Fighting the future

A herd of journalism-school deans wrote a predictable but also naive and possibly dangerous — and certainly not strategically forward-thinking — attack on media cross-ownership and the FCC’s loosening of its rules in today’s Times op-ed page.

They argue that the government should regulate local broadcast and make content demands on stations. That’s the dangerous part: government regulating news. The deans acknowledge the peril:

Journalists are instinctively libertarian, at least when it comes to journalism. We like the conversation about journalism and the federal government to begin and end with a robust defense of the First Amendment. That’s why journalists have not been leading participants in the debate over the Federal Communications Commission’s regulation of broadcasting, even though the future of our profession and its public mission is at stake

Yes, they said libertarian, not liberal. I hope that’s their sense of collective irony.

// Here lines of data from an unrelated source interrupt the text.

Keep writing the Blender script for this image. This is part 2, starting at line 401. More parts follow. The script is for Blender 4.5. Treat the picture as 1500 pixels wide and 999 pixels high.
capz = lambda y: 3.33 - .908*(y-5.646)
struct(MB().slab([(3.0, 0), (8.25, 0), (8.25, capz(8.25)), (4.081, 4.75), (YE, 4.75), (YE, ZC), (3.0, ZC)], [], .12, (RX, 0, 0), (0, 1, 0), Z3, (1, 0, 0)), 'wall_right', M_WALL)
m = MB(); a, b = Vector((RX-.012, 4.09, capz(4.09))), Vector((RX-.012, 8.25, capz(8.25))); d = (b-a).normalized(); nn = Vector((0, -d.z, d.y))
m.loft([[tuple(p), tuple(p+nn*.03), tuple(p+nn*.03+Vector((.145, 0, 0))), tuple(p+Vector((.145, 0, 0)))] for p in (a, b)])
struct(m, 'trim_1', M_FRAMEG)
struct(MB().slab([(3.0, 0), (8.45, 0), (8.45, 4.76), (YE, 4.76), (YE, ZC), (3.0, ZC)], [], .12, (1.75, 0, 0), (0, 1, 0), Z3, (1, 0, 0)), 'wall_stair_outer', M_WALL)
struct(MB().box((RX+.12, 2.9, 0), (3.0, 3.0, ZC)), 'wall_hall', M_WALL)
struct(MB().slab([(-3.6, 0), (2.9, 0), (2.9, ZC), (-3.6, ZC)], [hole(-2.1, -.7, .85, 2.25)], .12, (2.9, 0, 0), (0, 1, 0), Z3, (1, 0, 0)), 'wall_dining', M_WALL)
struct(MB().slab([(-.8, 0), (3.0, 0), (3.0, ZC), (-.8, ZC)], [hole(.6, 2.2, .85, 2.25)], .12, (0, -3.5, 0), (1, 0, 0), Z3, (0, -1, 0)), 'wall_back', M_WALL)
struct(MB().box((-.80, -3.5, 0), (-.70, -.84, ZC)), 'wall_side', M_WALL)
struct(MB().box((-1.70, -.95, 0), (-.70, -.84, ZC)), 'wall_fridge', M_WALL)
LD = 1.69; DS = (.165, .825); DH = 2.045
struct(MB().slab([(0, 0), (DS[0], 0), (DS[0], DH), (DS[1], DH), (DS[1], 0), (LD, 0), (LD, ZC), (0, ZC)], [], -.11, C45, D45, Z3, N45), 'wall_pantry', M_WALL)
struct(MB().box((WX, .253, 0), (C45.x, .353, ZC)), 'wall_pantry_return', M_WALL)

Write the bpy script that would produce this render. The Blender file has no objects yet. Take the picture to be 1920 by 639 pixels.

The naive bits are that government — more than companies and editors — should be held accountable for the quality of journalism, and that that broadcast journalism was ever worth a damn. At most and best, radio and TV distilled and read what newspapers published (and, yes, fewer radio stations today bother doing even that). Reporting on TV news has long been defined as covering fires and press conferences. It’s not about investigation. It’s not about a multiplicity of voices. It’s not about holding the powerful to account. It’s about stand-ups. For these deans not to acknowledge that — for them not to hold these stations and their producers and reporters responsible for what they call journalism and demand a higher standard — is itself shocking. That broadcast outlets have smaller staffs is, the deans say, “a real loss for American democracy.” Oh, come on. They’re just more efficient at covering fires. The deans sound like union organizers trying to protect headcount.

What disturbs me more about their op-ed is the lack of acknowledgment of the business realities of our industry: both broadcast and print outlets cannot operate as they have and that is why they need to consider merging — to survive.

But what disturbs me most is the lack of strategic ambition and imagination the deans exhibit. When the Times wrote a similar, knee-jerk editorial the other day decrying media consolidation, I argued that TV news could be improved if it merged with print and vice versa. I’d quite like to see the deans consider the idea that news is now omnimedia and it makes sense to stop separating newsrooms by old limitations of the means of distribution. It makes sense to get both newsrooms to produce the news in new ways. It could only help broadcast newsrooms to get a sense of real reporting and to get the work of hundreds of print journalists with cameras. And it could only help print newsrooms to be forced to think and work across media.

I’d have hoped that the deans would see the possibilities not only for the industry but also for their students. Now is not the time to preserve the past but to reinvent the future.

(Disclosure: It almost goes without saying but clearly I have a dog in this hunt as a journalism prof. The deans who wrote the Times op-ed are: Roderick P. Hart, dean of the University of Texas journalism school; Alex S. Jones, director of Harvard’s Shorenstein Center on the Press, Politics and Public Policy; Thomas Kunkel, dean of the University of Maryland journalism school; Nicholas Lemann, dean of the Columbia Journalism School; John Levine, dean of the Northwestern journalism school; Dean Mills, dean of the University of Missouri journalism school; David M. Rubin, dean of the Syracuse school of public communications; and Ernest Wilson, dean of the University of Southern California school of communication.)